3D scene scripts
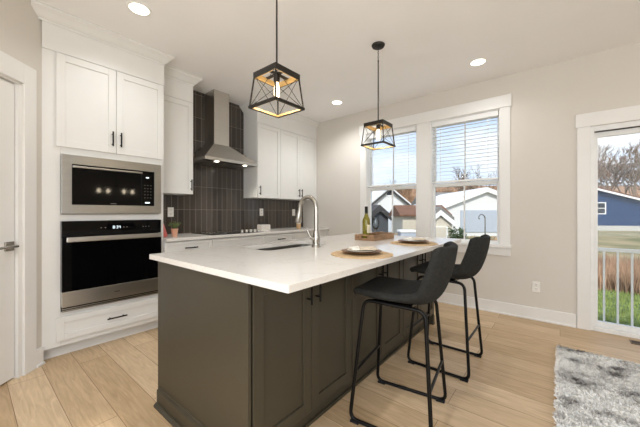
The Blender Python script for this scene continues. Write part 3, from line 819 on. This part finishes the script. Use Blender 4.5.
for j in range(18): mb.b.faces.new([V[0][j], V[0][j+1], V[1][j+1], V[1][j]])
mb.build('label', 'label_paper', t, auto=True)
o = MB().lathe([(0, 0), (.034, 0), (.033, .002), (.006, .006), (.004, .012), (.004, .075), (.012, .083), (.030, .105), (.038, .135), (.036, .17), (.031, .205), (.030, .205), (.035, .17), (.037, .135), (.029, .107), (.011, .086), (0, .083)], n=28).build('wine_glass', 'drink_glass', auto=True)
o.location = (2.615, 1.425, .926); tag(o, 'clear stemmed wine glass on the wooden tray beside the bottle', 'glass')

# ------------------------------------------------------------------ bar stools
def make_stool(label, loc, rz):
    t = thing('bar_stool', label, 'bar stool', loc, rz, None)       # local +Y is the front
    # profile points (y, z, halfwidth, wing rise/forward)
    prof = [(.203, .700, .150, 0), (.217, .716, .175, 0), (.205, .730, .190, 0), (.15, .725, .2, .004), (.08, .714, .205, .012), (.0, .701, .208, .026), (-.08, .691, .210, .046), (-.14, .691, .211, .064),
            (-.19, .706, .212, .076), (-.222, .742, .211, .082), (-.243, .79, .210, .080), (-.26, .84, .208, .078), (-.273, .89, .206, .074), (-.282, .935, .204, .070), (-.287, .968, .200, .068), (-.29, .990, .190, .064), (-.291, 1.002, .160, .05)]
    nu = 14; G_ = []
    for i, (y, z, hw, wr) in enumerate(prof):
        a = prof[max(i-1, 0)]; b_ = prof[min(i+1, len(prof)-1)]
        tg = Vector((0, b_[0]-a[0], b_[1]-a[1])).normalized(); nm = Vector((0, -tg.z, tg.y))      # up/forward side of the shell
        if nm.z < 0 or (i > 10 and nm.y < 0): nm = -nm
        if i < 3: nm = Vector((0, .35, .95))
        row = []
        for j in range(nu+1):
            q = -1+2*j/nu; lift = wr*(abs(q)**2.6)
            row.append(Vector((hw*(q*(1-.03*abs(q)**3*(wr*10))), y, z))+nm*lift)
        G_.append(row)
    mb = MB(); V = [[mb.b.verts.new(p) for p in r_] for r_ in G_]
    for i in range(len(V)-1):
        for j in range(nu): mb.b.faces.new([V[i][j], V[i][j+1], V[i+1][j+1], V[i+1][j]])
    me_o = mb.build('seat_shell', 'fabric_charcoal', t, smooth=True)
    so = me_o.modifiers.new('solid', 'SOLIDIFY'); so.thickness = .042; so.offset = 0
    su = me_o.modifiers.new('sub', 'SUBSURF'); su.levels = 2; su.render_levels = 2
    # under-seat plate
    MB().box(-.12, .12, -.10, .13, .655, .672).build('seat_plate', 'black_metal', t)
    for s_ in (-1, 1):
        xt, xf = s_*.15, s_*.222
        loop = [(xt, .165, .676), (xf, .222, .012), (xf, -.222, .012), (xt, -.175, .664)]
        MB().tube(smooth_path(loop, .05, 7, closed=True), .0105, 10, closed=True).build('leg_frame', 'black_metal', t, auto=True)
        for yy in (.19, -.19): MB().box(xf-.016, xf+.016, yy-.026, yy+.026, 0, .013).build('foot_pad', 'rubber', t, bevel=.003)
    def at(z): f_ = (z-.012)/(.658-.012); return .222+(.15-.222)*f_, .222+(.165-.222)*f_, -.222+(-.175+.222)*f_
    a, yf, yb_ = at(.27)
    MB().tube([(-a, yf, .27), (a, yf, .27)], .009, 10).build('footrest', 'black_metal', t)
    a, yf, yb_ = at(.27)
    MB().tube([(-a, yb_, .27), (a, yb_, .27)], .008, 10).build('rear_stretcher', 'dark_bronze', t)
    MB().tube([(-.15, .0, .664), (.15, 0, .664)], .009, 8).build('seat_brace', 'black_metal', t)
    return t
make_stool('charcoal fabric bar stool nearest the camera, black sled legs', (1.645, .735, 0), math.radians(8))
make_stool('charcoal fabric bar stool farther along the island, nearer the windows', (2.45, .71, 0), math.radians(0))

# ------------------------------------------------------------------ pendants
def pendant(label, x, y):
    zb = 1.806
    t = thing('pendant_light', label, 'pendant light', (x, y, zb))
    zt = .216; a, b_ = .0995, .1205
    mb = MB(); mb.lathe([(0, H-zb-.025), (.03, H-zb-.025), (.055, H-zb-.02), (.062, H-zb-.008), (.062, H-zb-.001), (0, H-zb-.001)], n=28); mb.build('ceiling_canopy', 'dark_bronze', t, auto=True)
    mb = MB(); z = H-zb-.025
    k = 0
    while z > H-zb-.16:                # chain links
        d = Vector((1, 0, 0)) if k % 2 else Vector((0, 1, 0))
        mb.tube([Vector((0, 0, z-.012))+d*.006*math.cos(q)+Vector((0, 0, .012*math.sin(q))) for q in [2*PI*i/12 for i in range(12)]], .0018, 6, closed=True); z -= .0195; k += 1
    mb.build('chain', 'dark_bronze', t)
    MB().tube([(0, 0, z+.01), (0, 0, zt-.01)], .0055, 10).build('rod', 'dark_bronze', t)
    # top frame (channel, open underneath)
    def sq(h, z0, z1, th): 
        mb = MB()
        mb.box(-h, h, -h, -h+th, z0, z1); mb.box(-h, h, h-th, h, z0, z1); mb.box(-h, -h+th, -h+th, h-th, z0, z1); mb.box(h-th, h, -h+th, h-th, z0, z1)
        return mb
    sq(a, zt-.034, zt, .006).build('top_frame', 'dark_bronze', t)
    mb = sq(a-.0062, zt-.033, zt-.002, .006); mb.build('top_liner', 'gold_wood', t)
    mb = MB(); mb.box(-.011, .011, -a+.006, a-.006, zt-.006, zt); mb.box(-a+.006, a-.006, -.011, .011, zt-.006, zt); mb.build('cross_bar', 'dark_bronze', t)
    sq(b_, 0, .014, .014).build('bottom_frame', 'dark_bronze', t)
    mb = sq(b_-.0142, .001, .013, .004); mb.build('bottom_liner', 'gold_wood', t)
    for sx in (-1, 1):
        for sy in (-1, 1):
            p, q = Vector((sx*(b_-.007), sy*(b_-.007), .012)), Vector((sx*(a-.005), sy*(a-.005), zt-.02))
            MB().tube([p, q], .0052, 6).build('corner_post', 'dark_bronze', t)
    for k in range(4):
        M = Matrix.Rotation(k*PI/2, 3, 'Z'); mb = MB()
        A, B = M @ Vector((-b_+.012, -b_+.007, .012)), M @ Vector((b_-.012, -b_+.007, .012)); C_, D_ = M @ Vector((a-.01, -a+.007, zt-.024)), M @ Vector((-a+.01, -a+.007, zt-.024))
        mb.tube([A, C_], .0018, 5); mb.tube([B, D_], .0018, 5); mb.build('cross_wires', 'dark_bronze', t)
    MB().lathe([(0, zt-.055), (.015, zt-.055), (.019, zt-.045), (.019, zt-.01), (0, zt-.01)], n=16).build('socket', 'dark_bronze', t, auto=True)
    MB().lathe([(0, zt-.158), (.008, zt-.155), (.014, zt-.145), (.0165, zt-.13), (.0165, zt-.085), (.013, zt-.066), (.012, zt-.055), (0, zt-.055)], n=18).build('bulb', 'bulb_glow', t, smooth=True)
    d = bpy.data.lights.new('pendant_bulb', 'POINT'); d.energy = 1.6; d.shadow_soft_size = .02; d.color = (1, .84, .62)
    l = bpy.data.objects.new('pendant_bulb', d); COL.objects.link(l); l.location = (x, y, zb+.03)
    return t
pendant('open cage pendant light nearer the camera, over the sink end of the island', 1.205, 1.328)
pendant('open cage pendant light farther away, hanging in front of the left window', 2.495, 1.333)

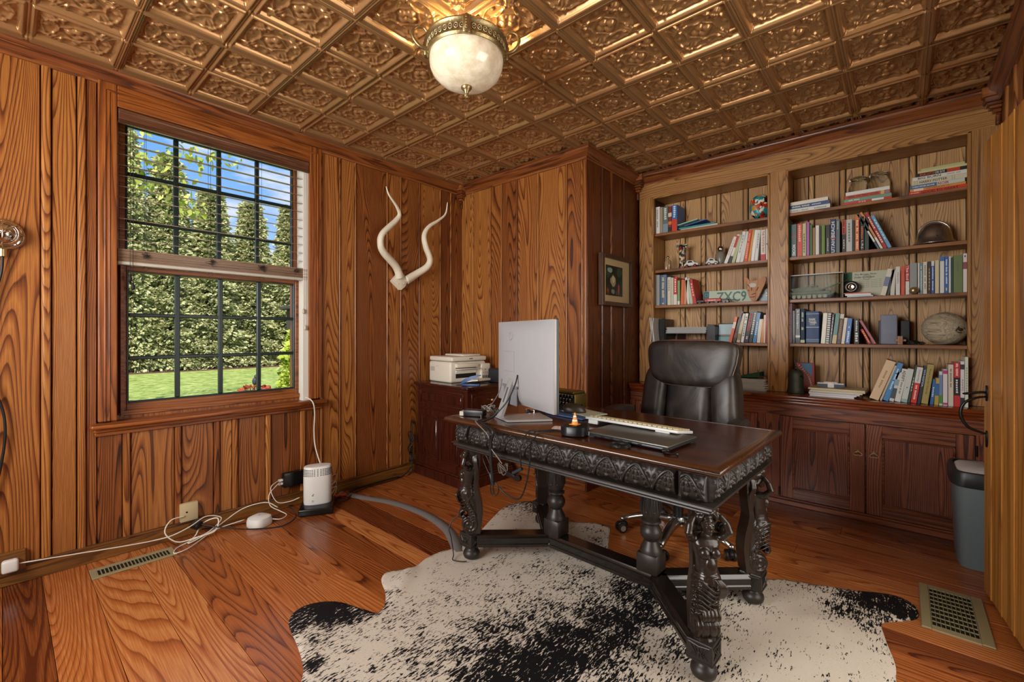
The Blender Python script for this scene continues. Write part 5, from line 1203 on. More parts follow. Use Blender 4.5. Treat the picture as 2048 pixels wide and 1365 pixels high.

__Request__.
Determine how many lines in the listing above hold the string "from", then write only the number.

__Final result__.
2